── COLLECTED DATA
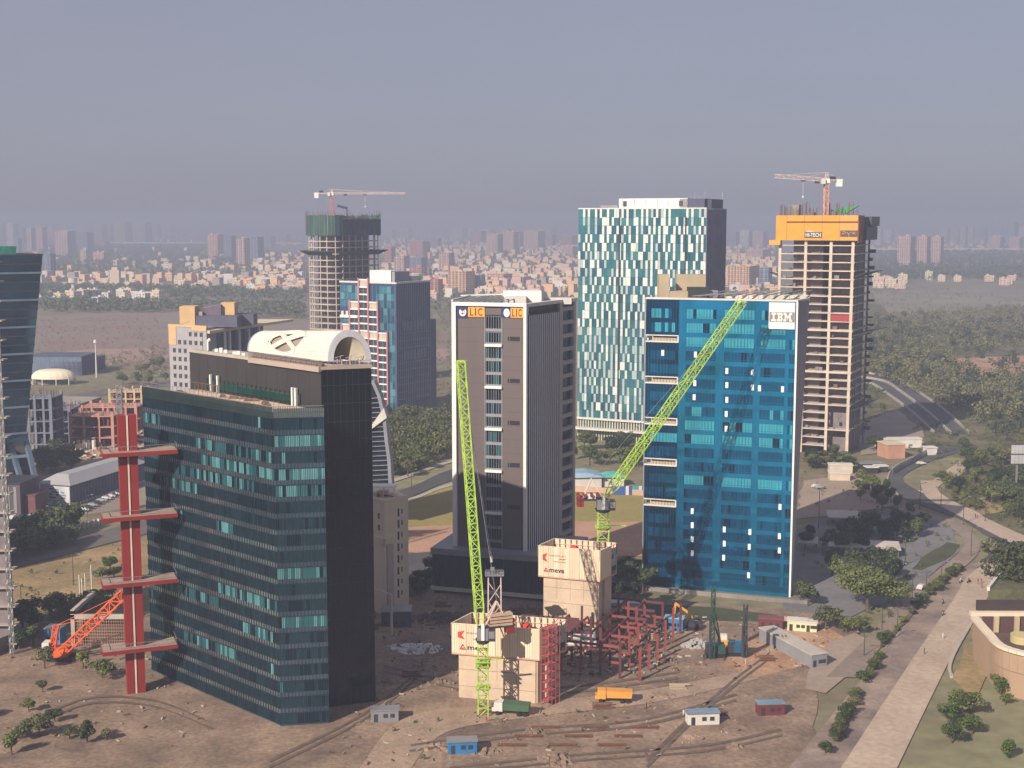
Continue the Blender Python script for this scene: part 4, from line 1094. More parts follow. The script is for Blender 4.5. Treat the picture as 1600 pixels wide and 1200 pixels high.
mb = MB()
for face, n_ in ((F, 56), (R, 14)):
    for i in range(n_): u = face.L * (i + .5) / n_; face.box(mb, u - .04, u + .04, .5, zg - 2.2, .02, .13)
setp(mb.build("mullion", MU, T), kind='stuff')
# ---- red pylon with terraces
D = 300; zt = ZY(650, D)
p0, p1 = XD(190, D, 40), XD(219, D + 1.5, 40)
T = thing("red_pylon", (p0.x, p0.y, 0), "red pylon tower with a white centre strip and four wide red terraces", "tower")
F = Face(p0, p1, 0, zt)
for u0, u1 in ((0, F.L * .40), (F.L * .56, F.L)):
    mb = MB(); F.box(mb, u0, u1, 0, zt, -3.0, 0); mb.build("pylon_leaf", RED, T)
mb = MB(); F.box(mb, F.L * .34, F.L * .6, 0, zt - .3, -2.6, -.8); mb.build("shadow_gap", mat("dark_red_recess", (.03, .008, .008)), T)
mb = MB(); F.box(mb, F.L * .44, F.L * .53, 0, zt - .1, -1, .15); mb.build("centre_strip", mat("pale_strip", (.75, .58, .48), .6), T)
for zt_ in [ZY(y, D) for y in (706, 806, 909, 1012)]:
    u0, u1 = F.upx(159, zt_), F.upx(276, zt_)
    mb = MB(); F.box(mb, u0, u1, zt_ - .9, zt_, -4.2, 2.0, 0); tr = mb.build("terrace", RED, T)
    mb = MB(); F.box(mb, u0 + .2, u1 - .2, zt_, zt_ + .12, -4.0, 1.8); mb.build("terrace_floor", mat("terrace_tile", (.36, .27, .22), .8), tr)
    mb = MB(); F.box(mb, u0 + .1, u1 - .1, zt_ + 1.35, zt_ + 1.45, 1.75, 1.9); F.box(mb, u1 - .2, u1 - .1, zt_ + 1.35, zt_ + 1.45, -4.1, 1.9); F.box(mb, u0 + .1, u0 + .2, zt_ + 1.35, zt_ + 1.45, -4.1, 1.9)
    for i in range(9): u = u0 + .1 + (u1 - u0 - .3) * i / 8; F.box(mb, u, u + .06, zt_ + .1, zt_ + 1.4, 1.8, 1.86)
    mb.build("handrail", STEEL, tr)
    mb = MB(); F.box(mb, F.L * -.02, F.L * 1.02, zt_ - 1.7, zt_ - .9, -3.1, .05); mb.build("terrace_joint", BLACK, tr)

# ---- dark glass tower on the left edge, standing on slanting legs
D = 540; zt = ZY(398, D)
u_d = Vector((.85, .527)); top_r = XD(66.5, D, zt); bot_r = XD(40, D, ZY(690, D)); zb = ZY(690, D)
w_ = 46
tl = top_r - u_d * w_; bl = bot_r - u_d * w_; back = Vector((-.527, .85)) * 28
T = thing("office_tower", (bot_r.x, bot_r.y, 0), "dark blue glass tower leaning outward on slanting legs at the left edge", "office tower")
NV = glass("ink_blue_glass", (.03, .085, .16), .07, .8, .02, var=.3)
def lp(u, v, d=0):                                        # u 0..1 left to right, v 0..1 bottom to top
    q = (bl.lerp(bot_r, u)).lerp(tl.lerp(top_r, u), v) - Vector((-.527, .85)) * d
    return (q.x, q.y, zb + (zt - zb) * v)
nfl_ = 21
for k in range(nfl_):
    v0, v1 = k / nfl_, (k + 1) / nfl_
    mb = MB(); g_ = .004
    mb.hexa([lp(0, v0 + g_), lp(1, v0 + g_), lp(1, v0 + g_, -28), lp(0, v0 + g_, -28), lp(0, v1 - g_), lp(1, v1 - g_), lp(1, v1 - g_, -28), lp(0, v1 - g_, -28)]); mb.build("glass_band", NV, T)
    mb = MB(); big = k % 3 == 0
    mb.hexa([lp(0, v1 - .004, .15), lp(1.003, v1 - .004, .15), lp(1.003, v1 - .004, -27.5), lp(0, v1 - .004, -27.5), lp(0, v1 + .004, .15), lp(1.003, v1 + .004, .15), lp(1.003, v1 + .004, -27.5), lp(0, v1 + .004, -27.5)] if not big else
            [lp(0, v1 - .004, .5), lp(1.005, v1 - .004, .5), lp(1.005, v1 - .004, -27.5), lp(0, v1 - .004, -27.5), lp(0, v1 + .006, .5), lp(1.005, v1 + .006, .5), lp(1.005, v1 + .006, -27.5), lp(0, v1 + .006, -27.5)])
    mb.build("floor_line", mat("pale_blue_line", (.22, .30, .38), .5, .4) if big else DGREY, T)
mb = MB()
for i in range(30):
    u = i / 30; mb.hexa([lp(u, 0), lp(u + .002, 0), lp(u + .002, 0, .12), lp(u, 0, .12), lp(u, 1), lp(u + .002, 1), lp(u + .002, 1, .12), lp(u, 1, .12)])
setp(mb.build("mullion", NV, T), kind='stuff')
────
**DIRECTION**
Report how many lines above hold the string "wide", giving nothing but the number.

**SOLUTION TO THE EXERCISE**
2